Gerard Windsor today is an author and critic, famously for his views about the responsibility of the reviewer:

The primary responsibility of the review is to entertain the reader,” he said. “The primary responsibility is not to the book or the movie or the play or whatever, which is not to be utterly amoral about it. But nevertheless, it should be a work whole in itself, and give pleasure.” (SMH, 30/11/2005)

His novel I Have Kissed Your Lips was shortlisted for the Miles Franklin Award in 2005 (see Peter Craven’s review and Perry Middlemiss’s thoughts).  The interview with Ramona Koval is illuminating about this enigmatic man.   I Asked Cathleen to Dance is on my TBR, and I have just ordered a copy of his latest book All Day Long the Noise of Battle which is about a forgotten Australian infantry assault during the Tet Offensive.

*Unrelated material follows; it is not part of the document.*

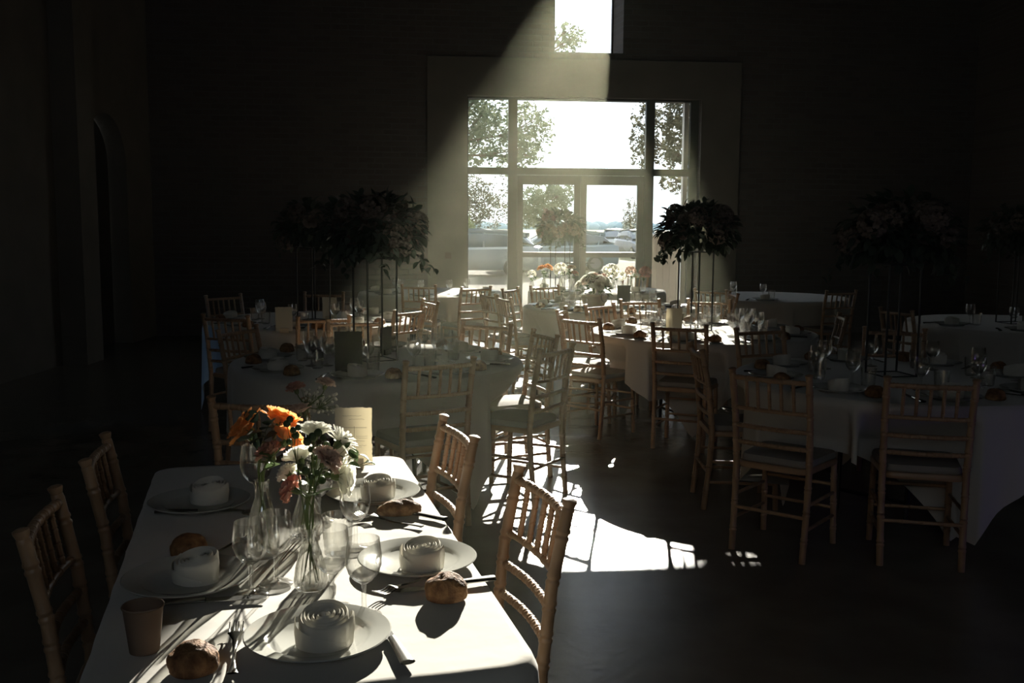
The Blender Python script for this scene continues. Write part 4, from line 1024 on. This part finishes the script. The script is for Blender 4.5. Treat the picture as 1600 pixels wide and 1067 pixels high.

So you can tell that I am pleased to have ‘discovered’ Gerard Windsor!

Author: Gerard Windsor
Title: Heaven Where the Bachelors Sit
Publisher: University of Queensland Press (UQP) 1996 (out-of-print and hard-to-find)
ISBN: 0702229105 (hbk, signed and numbered first edition)
Source: Personal copy, purchased from Louella Kerr Old Fine and Rare Books, Glebe, $45.00

[1] ‘The past is a foreign country; they do things differently there’The Go-Between, by L.P. Hartley


Responses

  1. Its another world out there isn’t it. You have written a very insightful but having read quite a few Irish books on similar themes I don’t feel I want to immerse myself in the dysfunctional world of old-style Catholicism again at the moment!